━━ Collected data ━━

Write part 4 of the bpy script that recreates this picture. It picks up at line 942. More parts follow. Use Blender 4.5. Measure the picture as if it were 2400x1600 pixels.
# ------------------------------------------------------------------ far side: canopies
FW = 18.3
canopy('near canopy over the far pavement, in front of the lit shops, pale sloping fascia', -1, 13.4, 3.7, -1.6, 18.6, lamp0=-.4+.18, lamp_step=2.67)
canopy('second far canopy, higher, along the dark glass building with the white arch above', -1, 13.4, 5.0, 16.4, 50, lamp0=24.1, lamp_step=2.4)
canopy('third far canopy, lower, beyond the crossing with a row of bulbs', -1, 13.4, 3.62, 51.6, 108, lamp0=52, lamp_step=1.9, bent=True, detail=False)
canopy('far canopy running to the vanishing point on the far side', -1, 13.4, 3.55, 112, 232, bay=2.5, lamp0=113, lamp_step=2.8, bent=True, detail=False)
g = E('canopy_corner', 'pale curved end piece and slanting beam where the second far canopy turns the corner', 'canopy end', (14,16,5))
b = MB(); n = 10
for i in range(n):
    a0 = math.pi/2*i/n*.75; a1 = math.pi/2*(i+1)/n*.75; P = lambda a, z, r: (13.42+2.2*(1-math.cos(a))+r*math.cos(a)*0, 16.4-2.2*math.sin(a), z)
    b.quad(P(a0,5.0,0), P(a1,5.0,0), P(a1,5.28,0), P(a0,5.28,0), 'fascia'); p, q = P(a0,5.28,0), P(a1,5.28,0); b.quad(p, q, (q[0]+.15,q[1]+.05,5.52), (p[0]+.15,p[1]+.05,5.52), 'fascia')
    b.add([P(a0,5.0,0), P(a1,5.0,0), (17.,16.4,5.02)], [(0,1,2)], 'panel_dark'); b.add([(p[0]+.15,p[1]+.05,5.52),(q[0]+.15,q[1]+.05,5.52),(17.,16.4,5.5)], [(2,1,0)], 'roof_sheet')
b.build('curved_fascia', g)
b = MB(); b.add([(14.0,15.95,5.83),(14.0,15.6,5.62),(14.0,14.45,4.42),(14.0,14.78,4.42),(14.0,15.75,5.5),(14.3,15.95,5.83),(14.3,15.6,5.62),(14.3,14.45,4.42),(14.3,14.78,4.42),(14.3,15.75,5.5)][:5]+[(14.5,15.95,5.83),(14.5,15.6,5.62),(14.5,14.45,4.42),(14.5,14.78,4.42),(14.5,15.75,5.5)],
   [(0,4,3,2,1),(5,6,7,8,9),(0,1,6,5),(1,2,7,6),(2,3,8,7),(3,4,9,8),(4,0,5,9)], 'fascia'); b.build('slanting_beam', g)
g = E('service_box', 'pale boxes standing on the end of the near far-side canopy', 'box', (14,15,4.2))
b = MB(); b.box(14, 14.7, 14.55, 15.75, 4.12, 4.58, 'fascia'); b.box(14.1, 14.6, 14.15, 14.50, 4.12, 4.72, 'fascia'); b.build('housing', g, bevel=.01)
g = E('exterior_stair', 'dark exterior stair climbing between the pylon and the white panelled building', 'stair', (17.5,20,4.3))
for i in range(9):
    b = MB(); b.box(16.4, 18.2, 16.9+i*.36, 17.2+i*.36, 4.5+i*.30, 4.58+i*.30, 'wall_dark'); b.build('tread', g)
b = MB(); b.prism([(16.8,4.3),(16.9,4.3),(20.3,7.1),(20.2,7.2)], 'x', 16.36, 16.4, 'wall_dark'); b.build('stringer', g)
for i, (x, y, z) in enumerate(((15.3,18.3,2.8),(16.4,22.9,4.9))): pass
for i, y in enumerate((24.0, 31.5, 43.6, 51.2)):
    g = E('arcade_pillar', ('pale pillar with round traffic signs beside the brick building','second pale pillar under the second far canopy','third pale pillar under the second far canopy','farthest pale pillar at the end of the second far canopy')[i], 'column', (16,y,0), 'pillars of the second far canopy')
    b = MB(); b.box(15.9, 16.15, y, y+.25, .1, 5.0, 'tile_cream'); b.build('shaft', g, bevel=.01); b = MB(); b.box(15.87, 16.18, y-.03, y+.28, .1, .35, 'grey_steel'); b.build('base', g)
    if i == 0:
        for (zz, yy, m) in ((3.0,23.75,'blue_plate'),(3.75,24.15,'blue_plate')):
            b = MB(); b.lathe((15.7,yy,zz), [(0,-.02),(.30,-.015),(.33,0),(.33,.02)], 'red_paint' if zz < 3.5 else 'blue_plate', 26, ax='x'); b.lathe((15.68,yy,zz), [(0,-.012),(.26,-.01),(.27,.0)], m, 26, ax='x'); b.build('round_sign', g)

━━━

§ Written request
Give back each line above precisely as it stands.

§ Reply
Write part 4 of the bpy script that recreates this picture. It picks up at line 942. More parts follow. Use Blender 4.5. Measure the picture as if it were 2400x1600 pixels.
# ------------------------------------------------------------------ far side: canopies
FW = 18.3
canopy('near canopy over the far pavement, in front of the lit shops, pale sloping fascia', -1, 13.4, 3.7, -1.6, 18.6, lamp0=-.4+.18, lamp_step=2.67)
canopy('second far canopy, higher, along the dark glass building with the white arch above', -1, 13.4, 5.0, 16.4, 50, lamp0=24.1, lamp_step=2.4)
canopy('third far canopy, lower, beyond the crossing with a row of bulbs', -1, 13.4, 3.62, 51.6, 108, lamp0=52, lamp_step=1.9, bent=True, detail=False)
canopy('far canopy running to the vanishing point on the far side', -1, 13.4, 3.55, 112, 232, bay=2.5, lamp0=113, lamp_step=2.8, bent=True, detail=False)
g = E('canopy_corner', 'pale curved end piece and slanting beam where the second far canopy turns the corner', 'canopy end', (14,16,5))
b = MB(); n = 10
for i in range(n):
    a0 = math.pi/2*i/n*.75; a1 = math.pi/2*(i+1)/n*.75; P = lambda a, z, r: (13.42+2.2*(1-math.cos(a))+r*math.cos(a)*0, 16.4-2.2*math.sin(a), z)
    b.quad(P(a0,5.0,0), P(a1,5.0,0), P(a1,5.28,0), P(a0,5.28,0), 'fascia'); p, q = P(a0,5.28,0), P(a1,5.28,0); b.quad(p, q, (q[0]+.15,q[1]+.05,5.52), (p[0]+.15,p[1]+.05,5.52), 'fascia')
    b.add([P(a0,5.0,0), P(a1,5.0,0), (17.,16.4,5.02)], [(0,1,2)], 'panel_dark'); b.add([(p[0]+.15,p[1]+.05,5.52),(q[0]+.15,q[1]+.05,5.52),(17.,16.4,5.5)], [(2,1,0)], 'roof_sheet')
b.build('curved_fascia', g)
b = MB(); b.add([(14.0,15.95,5.83),(14.0,15.6,5.62),(14.0,14.45,4.42),(14.0,14.78,4.42),(14.0,15.75,5.5),(14.3,15.95,5.83),(14.3,15.6,5.62),(14.3,14.45,4.42),(14.3,14.78,4.42),(14.3,15.75,5.5)][:5]+[(14.5,15.95,5.83),(14.5,15.6,5.62),(14.5,14.45,4.42),(14.5,14.78,4.42),(14.5,15.75,5.5)],
   [(0,4,3,2,1),(5,6,7,8,9),(0,1,6,5),(1,2,7,6),(2,3,8,7),(3,4,9,8),(4,0,5,9)], 'fascia'); b.build('slanting_beam', g)
g = E('service_box', 'pale boxes standing on the end of the near far-side canopy', 'box', (14,15,4.2))
b = MB(); b.box(14, 14.7, 14.55, 15.75, 4.12, 4.58, 'fascia'); b.box(14.1, 14.6, 14.15, 14.50, 4.12, 4.72, 'fascia'); b.build('housing', g, bevel=.01)
g = E('exterior_stair', 'dark exterior stair climbing between the pylon and the white panelled building', 'stair', (17.5,20,4.3))
for i in range(9):
    b = MB(); b.box(16.4, 18.2, 16.9+i*.36, 17.2+i*.36, 4.5+i*.30, 4.58+i*.30, 'wall_dark'); b.build('tread', g)
b = MB(); b.prism([(16.8,4.3),(16.9,4.3),(20.3,7.1),(20.2,7.2)], 'x', 16.36, 16.4, 'wall_dark'); b.build('stringer', g)
for i, (x, y, z) in enumerate(((15.3,18.3,2.8),(16.4,22.9,4.9))): pass
for i, y in enumerate((24.0, 31.5, 43.6, 51.2)):
    g = E('arcade_pillar', ('pale pillar with round traffic signs beside the brick building','second pale pillar under the second far canopy','third pale pillar under the second far canopy','farthest pale pillar at the end of the second far canopy')[i], 'column', (16,y,0), 'pillars of the second far canopy')
    b = MB(); b.box(15.9, 16.15, y, y+.25, .1, 5.0, 'tile_cream'); b.build('shaft', g, bevel=.01); b = MB(); b.box(15.87, 16.18, y-.03, y+.28, .1, .35, 'grey_steel'); b.build('base', g)
    if i == 0:
        for (zz, yy, m) in ((3.0,23.75,'blue_plate'),(3.75,24.15,'blue_plate')):
            b = MB(); b.lathe((15.7,yy,zz), [(0,-.02),(.30,-.015),(.33,0),(.33,.02)], 'red_paint' if zz < 3.5 else 'blue_plate', 26, ax='x'); b.lathe((15.68,yy,zz), [(0,-.012),(.26,-.01),(.27,.0)], m, 26, ax='x'); b.build('round_sign', g)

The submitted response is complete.